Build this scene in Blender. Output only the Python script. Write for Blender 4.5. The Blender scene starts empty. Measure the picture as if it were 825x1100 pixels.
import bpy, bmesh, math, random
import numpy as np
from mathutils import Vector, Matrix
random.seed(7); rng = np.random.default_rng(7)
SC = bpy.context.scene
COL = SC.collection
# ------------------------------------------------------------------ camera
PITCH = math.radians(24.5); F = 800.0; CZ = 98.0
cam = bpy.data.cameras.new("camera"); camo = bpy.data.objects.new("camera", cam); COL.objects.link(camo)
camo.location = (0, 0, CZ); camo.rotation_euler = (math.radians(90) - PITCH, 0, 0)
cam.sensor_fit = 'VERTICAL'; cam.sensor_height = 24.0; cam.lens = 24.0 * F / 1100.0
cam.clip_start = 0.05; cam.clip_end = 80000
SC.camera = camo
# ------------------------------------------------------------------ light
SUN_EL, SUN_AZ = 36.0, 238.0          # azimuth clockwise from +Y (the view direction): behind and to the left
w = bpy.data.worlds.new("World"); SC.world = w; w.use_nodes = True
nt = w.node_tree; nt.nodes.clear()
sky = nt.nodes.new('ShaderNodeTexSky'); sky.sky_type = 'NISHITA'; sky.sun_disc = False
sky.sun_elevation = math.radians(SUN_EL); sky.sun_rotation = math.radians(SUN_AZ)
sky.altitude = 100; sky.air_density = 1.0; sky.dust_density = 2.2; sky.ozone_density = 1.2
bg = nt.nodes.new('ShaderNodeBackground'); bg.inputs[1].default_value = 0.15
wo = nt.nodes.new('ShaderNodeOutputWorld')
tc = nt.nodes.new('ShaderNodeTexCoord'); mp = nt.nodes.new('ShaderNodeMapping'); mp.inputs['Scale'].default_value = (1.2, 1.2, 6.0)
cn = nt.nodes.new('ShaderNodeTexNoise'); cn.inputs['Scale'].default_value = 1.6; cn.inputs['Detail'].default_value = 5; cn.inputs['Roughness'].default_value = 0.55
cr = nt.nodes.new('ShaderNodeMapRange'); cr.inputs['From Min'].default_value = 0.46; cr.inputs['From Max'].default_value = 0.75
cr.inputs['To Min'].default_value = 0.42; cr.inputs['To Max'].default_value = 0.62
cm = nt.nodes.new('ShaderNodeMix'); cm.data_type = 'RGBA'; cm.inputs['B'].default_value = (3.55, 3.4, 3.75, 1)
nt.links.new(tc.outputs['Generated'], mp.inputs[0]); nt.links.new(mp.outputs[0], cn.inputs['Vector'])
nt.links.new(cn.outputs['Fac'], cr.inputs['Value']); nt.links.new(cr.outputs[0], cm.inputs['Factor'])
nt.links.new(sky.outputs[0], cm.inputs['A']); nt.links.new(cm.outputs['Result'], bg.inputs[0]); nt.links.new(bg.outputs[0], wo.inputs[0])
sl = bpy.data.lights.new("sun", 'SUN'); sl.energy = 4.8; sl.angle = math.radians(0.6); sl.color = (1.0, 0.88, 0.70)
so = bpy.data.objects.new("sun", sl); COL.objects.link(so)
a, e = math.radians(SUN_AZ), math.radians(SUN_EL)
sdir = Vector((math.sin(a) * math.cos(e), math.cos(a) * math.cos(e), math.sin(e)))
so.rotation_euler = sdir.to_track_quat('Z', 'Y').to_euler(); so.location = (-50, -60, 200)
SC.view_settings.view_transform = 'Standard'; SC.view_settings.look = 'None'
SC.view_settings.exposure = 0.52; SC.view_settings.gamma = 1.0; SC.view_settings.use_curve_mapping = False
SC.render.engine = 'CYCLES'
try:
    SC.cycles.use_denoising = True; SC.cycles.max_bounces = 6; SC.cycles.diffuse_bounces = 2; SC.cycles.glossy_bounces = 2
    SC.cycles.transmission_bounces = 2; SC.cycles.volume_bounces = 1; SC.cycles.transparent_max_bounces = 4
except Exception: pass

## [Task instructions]
From the data above, extract every line in its exact form.

## [Task result]
Build this scene in Blender. Output only the Python script. Write for Blender 4.5. The Blender scene starts empty. Measure the picture as if it were 825x1100 pixels.
import bpy, bmesh, math, random
import numpy as np
from mathutils import Vector, Matrix
random.seed(7); rng = np.random.default_rng(7)
SC = bpy.context.scene
COL = SC.collection
# ------------------------------------------------------------------ camera
PITCH = math.radians(24.5); F = 800.0; CZ = 98.0
cam = bpy.data.cameras.new("camera"); camo = bpy.data.objects.new("camera", cam); COL.objects.link(camo)
camo.location = (0, 0, CZ); camo.rotation_euler = (math.radians(90) - PITCH, 0, 0)
cam.sensor_fit = 'VERTICAL'; cam.sensor_height = 24.0; cam.lens = 24.0 * F / 1100.0
cam.clip_start = 0.05; cam.clip_end = 80000
SC.camera = camo
# ------------------------------------------------------------------ light
SUN_EL, SUN_AZ = 36.0, 238.0          # azimuth clockwise from +Y (the view direction): behind and to the left
w = bpy.data.worlds.new("World"); SC.world = w; w.use_nodes = True
nt = w.node_tree; nt.nodes.clear()
sky = nt.nodes.new('ShaderNodeTexSky'); sky.sky_type = 'NISHITA'; sky.sun_disc = False
sky.sun_elevation = math.radians(SUN_EL); sky.sun_rotation = math.radians(SUN_AZ)
sky.altitude = 100; sky.air_density = 1.0; sky.dust_density = 2.2; sky.ozone_density = 1.2
bg = nt.nodes.new('ShaderNodeBackground'); bg.inputs[1].default_value = 0.15
wo = nt.nodes.new('ShaderNodeOutputWorld')
tc = nt.nodes.new('ShaderNodeTexCoord'); mp = nt.nodes.new('ShaderNodeMapping'); mp.inputs['Scale'].default_value = (1.2, 1.2, 6.0)
cn = nt.nodes.new('ShaderNodeTexNoise'); cn.inputs['Scale'].default_value = 1.6; cn.inputs['Detail'].default_value = 5; cn.inputs['Roughness'].default_value = 0.55
cr = nt.nodes.new('ShaderNodeMapRange'); cr.inputs['From Min'].default_value = 0.46; cr.inputs['From Max'].default_value = 0.75
cr.inputs['To Min'].default_value = 0.42; cr.inputs['To Max'].default_value = 0.62
cm = nt.nodes.new('ShaderNodeMix'); cm.data_type = 'RGBA'; cm.inputs['B'].default_value = (3.55, 3.4, 3.75, 1)
nt.links.new(tc.outputs['Generated'], mp.inputs[0]); nt.links.new(mp.outputs[0], cn.inputs['Vector'])
nt.links.new(cn.outputs['Fac'], cr.inputs['Value']); nt.links.new(cr.outputs[0], cm.inputs['Factor'])
nt.links.new(sky.outputs[0], cm.inputs['A']); nt.links.new(cm.outputs['Result'], bg.inputs[0]); nt.links.new(bg.outputs[0], wo.inputs[0])
sl = bpy.data.lights.new("sun", 'SUN'); sl.energy = 4.8; sl.angle = math.radians(0.6); sl.color = (1.0, 0.88, 0.70)
so = bpy.data.objects.new("sun", sl); COL.objects.link(so)
a, e = math.radians(SUN_AZ), math.radians(SUN_EL)
sdir = Vector((math.sin(a) * math.cos(e), math.cos(a) * math.cos(e), math.sin(e)))
so.rotation_euler = sdir.to_track_quat('Z', 'Y').to_euler(); so.location = (-50, -60, 200)
SC.view_settings.view_transform = 'Standard'; SC.view_settings.look = 'None'
SC.view_settings.exposure = 0.52; SC.view_settings.gamma = 1.0; SC.view_settings.use_curve_mapping = False
SC.render.engine = 'CYCLES'
try:
    SC.cycles.use_denoising = True; SC.cycles.max_bounces = 6; SC.cycles.diffuse_bounces = 2; SC.cycles.glossy_bounces = 2
    SC.cycles.transmission_bounces = 2; SC.cycles.volume_bounces = 1; SC.cycles.transparent_max_bounces = 4
except Exception: pass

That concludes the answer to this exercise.